The Institute for Higher Education Policy's 2006 report, Higher Education Opportunities for Foster Youth, indicated that
if foster youth completed high school and entered higher education at the same rate as their peers, roughly an additional 100,000 of foster youth would be attending colleges or technical schools. Currently, only 30,000 are participating in post-secondary education.

Foster Care and College Recruitment

Education is a critical element for every young person in terms of having a successful transition to adulthood. But, too often, for young people in foster care, the need for a stable education is overshadowed by efforts to protect their physical safety. Foster care youth attend five different high schools on average.

Quote from Lisa Dickson, foster care alumna and founder of the Ohio chapter of Foster Care Alumni of America: "Every time we change schools, it has an impact on us, both intellectually and socially. During my sophomore year of high school, I changed schools three times in one year. I was taking Algebra, and each school had a different textbook. By the third school change, I had definitely fallen behind."

Today, however, Lisa has a Bachelors and a Masters degree. A college admissions counselor, Randy Mills, chose to overlook her one missing Math credit and enroll her in college. This decision opened the door for her future.

The Need for College Preparation

- 75% of foster youth express a desire to attend college
- Only 15% are enrolled in college prep courses in high school
- Only 20% of youth with a high school diploma / GED enroll in postsecondary education, as compared to a 60% of the general population

Involvement in extra-curricular activities varies by placement and willingness of caregivers to go the extra mile. Extra curricular activities help young people to discover their talents and capabilities, such as athletic prowess, artistic abilities or communication skills. Building on these skills can lead to scholarships, and provide overall direction for their lives.

College visits prior to emancipation help to bridge the gap between the known and the unknown. A college campus will no longer seem foreign, after a day spent walking across campus, visiting classrooms and having lunch in the college food court. Visiting a campus demystifies higher education and makes it seem more attainable.

Available Resources

College Bridge programs, such as Gear UP(Gaining Early Awareness for Undergraduate Programs) and AVID(Advancement Via Individual Determination).

The Education Training Voucher program is administered by the Orphan Foundation of America. They provide scholarships of up to $5,000 to 18-20 year olds, who have emancipated from foster care or were adopted with a finalization after their 16th birthday. This money can be used for tuition, books or qualified living expenses at college, vocational or technical training programs. Youth participating in the program at the age of 21 may continue to participate until they reach the age of 23, as long as they are enrolled in a qualifying program.

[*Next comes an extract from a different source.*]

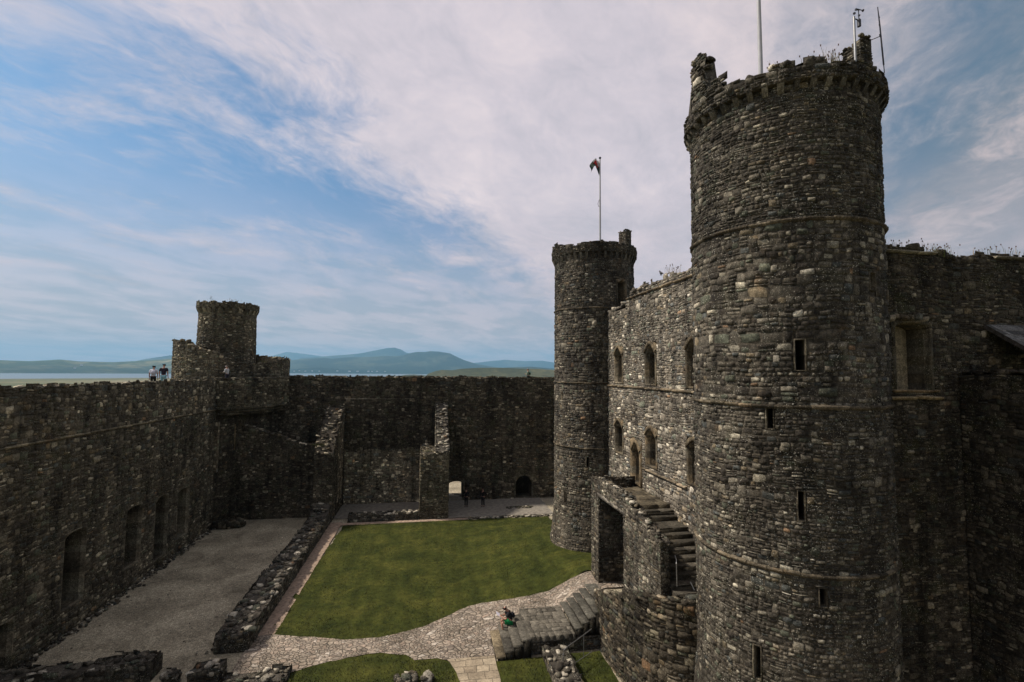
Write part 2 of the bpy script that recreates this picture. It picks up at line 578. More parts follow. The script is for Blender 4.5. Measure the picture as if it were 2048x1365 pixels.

Roads to Success is a college and careers program for grades 7 though 12. Their program is research-based, and their materials are free to download! Roads to Success provides more than 180 lessons developed over a five-year period and field-tested in low-income. Their free resources includ both facilitator guides and student materials,

Trio Programs are offered at over 1000 colleges, universities and community colleges. Students in the TRIO Student Support Services program are four times more likely to remain in college than students from similar backgrounds who did not participate in the program. If a young person is a first-generation college student, he or she should definitely apply for this program.